Repeat exactly the lines of the listing below, please, starting with the first and ending with the line containing "CAM[2]), (0, 0, 0, 1)))"; leave out the rest.

DATA —
— start —
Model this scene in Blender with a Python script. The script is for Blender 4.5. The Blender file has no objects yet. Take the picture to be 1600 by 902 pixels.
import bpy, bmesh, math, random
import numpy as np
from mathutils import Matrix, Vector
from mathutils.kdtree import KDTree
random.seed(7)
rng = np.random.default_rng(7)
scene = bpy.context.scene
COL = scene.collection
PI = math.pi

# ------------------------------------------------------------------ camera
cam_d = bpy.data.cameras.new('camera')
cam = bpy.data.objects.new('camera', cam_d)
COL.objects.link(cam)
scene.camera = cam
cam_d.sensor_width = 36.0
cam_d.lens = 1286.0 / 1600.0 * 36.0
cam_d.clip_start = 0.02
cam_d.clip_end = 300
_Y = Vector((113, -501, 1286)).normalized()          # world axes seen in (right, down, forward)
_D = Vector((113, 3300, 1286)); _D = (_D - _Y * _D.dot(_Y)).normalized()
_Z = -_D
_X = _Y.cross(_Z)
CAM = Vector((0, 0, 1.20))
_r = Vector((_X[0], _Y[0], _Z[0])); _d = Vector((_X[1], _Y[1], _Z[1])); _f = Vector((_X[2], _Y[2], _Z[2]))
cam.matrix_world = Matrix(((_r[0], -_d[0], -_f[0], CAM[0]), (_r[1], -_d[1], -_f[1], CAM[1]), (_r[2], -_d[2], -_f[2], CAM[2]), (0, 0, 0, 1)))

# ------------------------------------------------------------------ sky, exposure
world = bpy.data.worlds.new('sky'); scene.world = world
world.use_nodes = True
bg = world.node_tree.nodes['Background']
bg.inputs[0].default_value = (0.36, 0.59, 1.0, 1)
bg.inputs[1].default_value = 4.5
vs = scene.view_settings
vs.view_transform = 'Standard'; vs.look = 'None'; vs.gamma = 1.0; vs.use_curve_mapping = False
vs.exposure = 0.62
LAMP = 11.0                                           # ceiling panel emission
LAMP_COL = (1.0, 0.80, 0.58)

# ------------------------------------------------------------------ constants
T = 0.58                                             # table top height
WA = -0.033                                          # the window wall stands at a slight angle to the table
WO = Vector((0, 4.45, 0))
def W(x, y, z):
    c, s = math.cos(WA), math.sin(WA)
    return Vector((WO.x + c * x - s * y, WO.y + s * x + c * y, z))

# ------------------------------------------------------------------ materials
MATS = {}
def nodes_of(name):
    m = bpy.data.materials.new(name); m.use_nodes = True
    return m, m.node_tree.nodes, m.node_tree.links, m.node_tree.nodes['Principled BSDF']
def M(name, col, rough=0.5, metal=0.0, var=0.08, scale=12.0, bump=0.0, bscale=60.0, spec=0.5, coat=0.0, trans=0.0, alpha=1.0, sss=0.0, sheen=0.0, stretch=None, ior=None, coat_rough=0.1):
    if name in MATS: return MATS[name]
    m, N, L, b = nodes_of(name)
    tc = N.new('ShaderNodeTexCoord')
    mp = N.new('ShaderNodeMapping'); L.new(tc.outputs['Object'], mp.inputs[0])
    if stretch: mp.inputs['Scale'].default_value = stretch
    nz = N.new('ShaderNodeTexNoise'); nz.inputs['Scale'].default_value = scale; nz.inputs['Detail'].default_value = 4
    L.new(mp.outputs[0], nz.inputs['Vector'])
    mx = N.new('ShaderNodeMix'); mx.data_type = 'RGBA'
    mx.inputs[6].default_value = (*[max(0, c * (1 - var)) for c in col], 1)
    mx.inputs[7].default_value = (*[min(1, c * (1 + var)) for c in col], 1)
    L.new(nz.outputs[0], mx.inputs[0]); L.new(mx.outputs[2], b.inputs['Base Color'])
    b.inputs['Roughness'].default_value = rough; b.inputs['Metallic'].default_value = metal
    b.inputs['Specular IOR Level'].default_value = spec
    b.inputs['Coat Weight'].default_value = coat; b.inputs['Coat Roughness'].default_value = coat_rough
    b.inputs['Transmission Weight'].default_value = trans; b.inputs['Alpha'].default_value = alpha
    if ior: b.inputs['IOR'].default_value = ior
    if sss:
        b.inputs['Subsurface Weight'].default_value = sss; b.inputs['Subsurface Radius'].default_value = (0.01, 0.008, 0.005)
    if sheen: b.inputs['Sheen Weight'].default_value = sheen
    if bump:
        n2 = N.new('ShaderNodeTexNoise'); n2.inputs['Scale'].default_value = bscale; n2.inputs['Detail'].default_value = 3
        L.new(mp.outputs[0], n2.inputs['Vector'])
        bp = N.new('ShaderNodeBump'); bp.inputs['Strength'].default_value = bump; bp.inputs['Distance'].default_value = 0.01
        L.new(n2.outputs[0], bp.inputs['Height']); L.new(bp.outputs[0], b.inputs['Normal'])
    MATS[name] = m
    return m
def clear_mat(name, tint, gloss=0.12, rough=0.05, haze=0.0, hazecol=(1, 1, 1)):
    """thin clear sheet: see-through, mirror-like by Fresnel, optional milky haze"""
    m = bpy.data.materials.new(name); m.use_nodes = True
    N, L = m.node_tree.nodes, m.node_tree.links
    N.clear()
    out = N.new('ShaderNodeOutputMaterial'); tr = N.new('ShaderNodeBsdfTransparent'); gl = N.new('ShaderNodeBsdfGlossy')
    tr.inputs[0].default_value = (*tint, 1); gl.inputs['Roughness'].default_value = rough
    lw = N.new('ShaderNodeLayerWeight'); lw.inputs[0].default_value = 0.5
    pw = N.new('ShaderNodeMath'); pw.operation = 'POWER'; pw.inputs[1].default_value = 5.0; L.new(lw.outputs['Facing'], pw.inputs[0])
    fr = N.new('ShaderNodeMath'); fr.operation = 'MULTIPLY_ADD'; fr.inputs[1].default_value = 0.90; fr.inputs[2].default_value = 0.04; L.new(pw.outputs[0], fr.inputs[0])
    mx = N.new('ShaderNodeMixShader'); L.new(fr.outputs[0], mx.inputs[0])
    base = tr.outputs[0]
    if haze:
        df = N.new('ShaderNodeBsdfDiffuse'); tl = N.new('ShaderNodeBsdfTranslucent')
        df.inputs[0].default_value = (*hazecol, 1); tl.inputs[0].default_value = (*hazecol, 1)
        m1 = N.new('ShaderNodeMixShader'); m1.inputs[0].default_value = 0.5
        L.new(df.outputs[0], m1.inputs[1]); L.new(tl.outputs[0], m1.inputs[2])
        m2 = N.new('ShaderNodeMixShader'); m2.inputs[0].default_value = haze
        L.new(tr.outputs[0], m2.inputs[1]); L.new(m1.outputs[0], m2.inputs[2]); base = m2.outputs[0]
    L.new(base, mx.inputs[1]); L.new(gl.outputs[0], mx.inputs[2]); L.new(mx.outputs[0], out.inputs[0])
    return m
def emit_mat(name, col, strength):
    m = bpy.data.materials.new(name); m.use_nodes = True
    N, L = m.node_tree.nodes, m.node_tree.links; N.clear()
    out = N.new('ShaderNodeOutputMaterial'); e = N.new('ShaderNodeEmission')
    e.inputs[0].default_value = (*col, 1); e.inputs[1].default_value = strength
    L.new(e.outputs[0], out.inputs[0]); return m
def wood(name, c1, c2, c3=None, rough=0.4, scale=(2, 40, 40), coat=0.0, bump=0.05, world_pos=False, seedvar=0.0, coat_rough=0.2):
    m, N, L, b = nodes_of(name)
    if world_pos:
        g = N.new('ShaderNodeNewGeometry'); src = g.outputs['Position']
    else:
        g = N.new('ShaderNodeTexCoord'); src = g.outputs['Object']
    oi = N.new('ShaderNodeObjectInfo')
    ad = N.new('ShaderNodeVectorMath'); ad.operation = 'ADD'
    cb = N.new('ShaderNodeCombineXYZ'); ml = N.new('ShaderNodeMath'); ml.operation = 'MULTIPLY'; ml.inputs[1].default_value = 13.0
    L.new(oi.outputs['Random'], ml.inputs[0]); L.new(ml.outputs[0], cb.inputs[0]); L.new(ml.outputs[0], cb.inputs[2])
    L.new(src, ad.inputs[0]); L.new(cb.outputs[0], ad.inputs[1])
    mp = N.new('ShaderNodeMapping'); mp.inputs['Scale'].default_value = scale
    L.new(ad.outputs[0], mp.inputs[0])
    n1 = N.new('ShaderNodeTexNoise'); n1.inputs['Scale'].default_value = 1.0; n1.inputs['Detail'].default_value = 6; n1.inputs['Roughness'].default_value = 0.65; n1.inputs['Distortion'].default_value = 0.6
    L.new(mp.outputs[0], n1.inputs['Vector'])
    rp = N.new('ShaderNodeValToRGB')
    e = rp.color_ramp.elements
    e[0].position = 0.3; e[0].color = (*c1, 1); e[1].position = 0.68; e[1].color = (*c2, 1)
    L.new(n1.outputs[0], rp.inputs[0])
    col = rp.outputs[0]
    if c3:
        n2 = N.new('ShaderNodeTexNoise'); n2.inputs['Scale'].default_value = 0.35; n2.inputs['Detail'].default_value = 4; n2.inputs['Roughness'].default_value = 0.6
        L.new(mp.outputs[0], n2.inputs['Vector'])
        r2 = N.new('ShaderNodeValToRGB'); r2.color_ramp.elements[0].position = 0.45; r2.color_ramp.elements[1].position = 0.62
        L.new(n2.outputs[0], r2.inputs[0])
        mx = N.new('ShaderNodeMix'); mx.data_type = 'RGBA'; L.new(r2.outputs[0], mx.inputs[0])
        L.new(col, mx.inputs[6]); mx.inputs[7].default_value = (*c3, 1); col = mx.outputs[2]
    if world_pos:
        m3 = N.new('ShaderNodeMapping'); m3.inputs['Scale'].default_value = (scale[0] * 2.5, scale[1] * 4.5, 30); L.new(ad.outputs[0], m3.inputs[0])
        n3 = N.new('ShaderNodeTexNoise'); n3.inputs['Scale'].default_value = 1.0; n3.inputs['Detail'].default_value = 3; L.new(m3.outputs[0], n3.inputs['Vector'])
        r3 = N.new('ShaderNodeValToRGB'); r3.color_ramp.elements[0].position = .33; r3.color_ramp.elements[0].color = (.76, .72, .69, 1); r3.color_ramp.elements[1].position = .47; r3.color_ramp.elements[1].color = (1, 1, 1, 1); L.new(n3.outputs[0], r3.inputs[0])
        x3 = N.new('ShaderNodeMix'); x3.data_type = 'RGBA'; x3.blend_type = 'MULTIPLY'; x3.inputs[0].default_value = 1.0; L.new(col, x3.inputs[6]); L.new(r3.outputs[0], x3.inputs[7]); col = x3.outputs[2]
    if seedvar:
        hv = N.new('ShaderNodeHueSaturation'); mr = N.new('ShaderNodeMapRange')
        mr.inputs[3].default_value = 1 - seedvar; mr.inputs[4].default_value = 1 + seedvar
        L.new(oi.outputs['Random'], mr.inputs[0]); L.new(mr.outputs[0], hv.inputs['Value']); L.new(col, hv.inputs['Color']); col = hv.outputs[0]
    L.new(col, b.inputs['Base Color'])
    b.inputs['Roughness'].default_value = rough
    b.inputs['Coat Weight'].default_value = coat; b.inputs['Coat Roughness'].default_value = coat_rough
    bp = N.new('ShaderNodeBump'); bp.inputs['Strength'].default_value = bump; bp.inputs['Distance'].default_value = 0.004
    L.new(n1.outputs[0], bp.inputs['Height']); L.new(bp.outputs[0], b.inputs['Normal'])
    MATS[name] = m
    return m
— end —
ANSWER FOR THIS EXERCISE —
Model this scene in Blender with a Python script. The script is for Blender 4.5. The Blender file has no objects yet. Take the picture to be 1600 by 902 pixels.
import bpy, bmesh, math, random
import numpy as np
from mathutils import Matrix, Vector
from mathutils.kdtree import KDTree
random.seed(7)
rng = np.random.default_rng(7)
scene = bpy.context.scene
COL = scene.collection
PI = math.pi

# ------------------------------------------------------------------ camera
cam_d = bpy.data.cameras.new('camera')
cam = bpy.data.objects.new('camera', cam_d)
COL.objects.link(cam)
scene.camera = cam
cam_d.sensor_width = 36.0
cam_d.lens = 1286.0 / 1600.0 * 36.0
cam_d.clip_start = 0.02
cam_d.clip_end = 300
_Y = Vector((113, -501, 1286)).normalized()          # world axes seen in (right, down, forward)
_D = Vector((113, 3300, 1286)); _D = (_D - _Y * _D.dot(_Y)).normalized()
_Z = -_D
_X = _Y.cross(_Z)
CAM = Vector((0, 0, 1.20))
_r = Vector((_X[0], _Y[0], _Z[0])); _d = Vector((_X[1], _Y[1], _Z[1])); _f = Vector((_X[2], _Y[2], _Z[2]))
cam.matrix_world = Matrix(((_r[0], -_d[0], -_f[0], CAM[0]), (_r[1], -_d[1], -_f[1], CAM[1]), (_r[2], -_d[2], -_f[2], CAM[2]), (0, 0, 0, 1)))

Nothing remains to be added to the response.